Tuesday, December 13, 2011

American Widow

American Widow
by Alissa Torres and Sungyoon Choi
Villard, 2008. 209 pgs. Biography

Torres's husband, Eddie, started work at Cantor Fitzgerald in the World Trade Center on September 10, 2001. The next day, Alissa became one of the terrorist widows of 9/11. This book chronicles Alissa's first year without Eddie—including the birth of their child, two months after his death. It also traces their courtship, marriage and the last few days of Eddie's life.

I have read a number of graphic memoirs, and a number of memoirs about grief, and I think this book combines the best qualities of both. The illustrations and the gaps in the story give it more power than words alone would; sometimes a picture really is the best way to convey powerful emotions. The choice of colors was also interesting; most of the book uses only three colors in the illustrations, except for a few pages that really stand out because of their difference. I thought this was an excellent book, both as a memoir about a personal tragedy and a commentary on a major event in our country’s history.


1 comment:

ACS said...

Alissa’s life changed drastically when her husband died on his second day of work in the World Trade Center. Their marriage may have been a little strained, but the loss of her husband was devastating nonetheless.

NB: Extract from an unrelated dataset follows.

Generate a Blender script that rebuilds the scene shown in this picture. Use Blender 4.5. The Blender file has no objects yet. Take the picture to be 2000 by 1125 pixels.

This was the first graphic memoir I have read, and I also really appreciated the limited color scheme and its symbolism. The story was very easy to follow, but there were times when I found myself a little frustrated by Alissa, much like some of the other characters depicted, and that’s not something I’m proud of. I wanted her to wake up from her catatonic state and get the things done she needed to, but she couldn’t. She really couldn’t. I suppose that’s what makes this story feel so realistic. She didn’t gloss over the debilitating effects of grief. Having never experienced such grief personally, this wasn’t something I could relate to, but I’m glad I got to learn about it a little more in such an interesting way. The graphic novel format really added something extra.